*** DATA BLOCK ***
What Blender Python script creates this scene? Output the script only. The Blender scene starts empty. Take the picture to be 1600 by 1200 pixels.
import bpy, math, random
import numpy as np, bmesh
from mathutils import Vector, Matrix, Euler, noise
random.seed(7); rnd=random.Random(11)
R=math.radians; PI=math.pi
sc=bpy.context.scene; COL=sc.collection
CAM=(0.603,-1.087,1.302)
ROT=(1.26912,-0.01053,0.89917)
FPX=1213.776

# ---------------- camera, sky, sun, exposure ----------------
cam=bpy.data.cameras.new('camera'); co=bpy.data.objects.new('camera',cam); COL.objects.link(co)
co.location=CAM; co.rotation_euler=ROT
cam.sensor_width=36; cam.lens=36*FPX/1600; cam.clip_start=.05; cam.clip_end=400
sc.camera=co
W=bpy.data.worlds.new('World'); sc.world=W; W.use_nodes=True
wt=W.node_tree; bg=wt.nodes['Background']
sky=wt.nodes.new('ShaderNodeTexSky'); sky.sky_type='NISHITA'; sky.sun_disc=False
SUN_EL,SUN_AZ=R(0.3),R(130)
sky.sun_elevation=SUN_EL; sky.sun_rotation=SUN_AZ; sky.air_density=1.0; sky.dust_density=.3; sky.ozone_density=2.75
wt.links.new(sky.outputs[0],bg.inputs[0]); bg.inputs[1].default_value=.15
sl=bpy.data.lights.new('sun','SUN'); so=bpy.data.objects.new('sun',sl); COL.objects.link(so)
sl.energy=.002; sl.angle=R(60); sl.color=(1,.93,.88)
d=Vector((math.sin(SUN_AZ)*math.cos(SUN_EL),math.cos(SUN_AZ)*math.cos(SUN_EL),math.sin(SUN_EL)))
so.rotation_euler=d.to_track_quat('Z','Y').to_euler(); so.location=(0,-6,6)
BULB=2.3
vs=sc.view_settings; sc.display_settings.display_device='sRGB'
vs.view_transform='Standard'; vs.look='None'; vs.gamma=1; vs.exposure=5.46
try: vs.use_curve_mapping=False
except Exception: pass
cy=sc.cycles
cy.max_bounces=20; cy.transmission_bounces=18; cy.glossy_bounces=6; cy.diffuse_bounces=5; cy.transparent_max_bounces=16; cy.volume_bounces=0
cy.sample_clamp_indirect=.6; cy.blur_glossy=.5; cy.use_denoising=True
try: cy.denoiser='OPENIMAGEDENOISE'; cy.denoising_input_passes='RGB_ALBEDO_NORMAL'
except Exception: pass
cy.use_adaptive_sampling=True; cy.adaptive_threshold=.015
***
→ TASK INSTRUCTIONS: Only the number is wanted: how many lines of the material contain the word "scene"?

→ COMPLETED EXERCISE: 2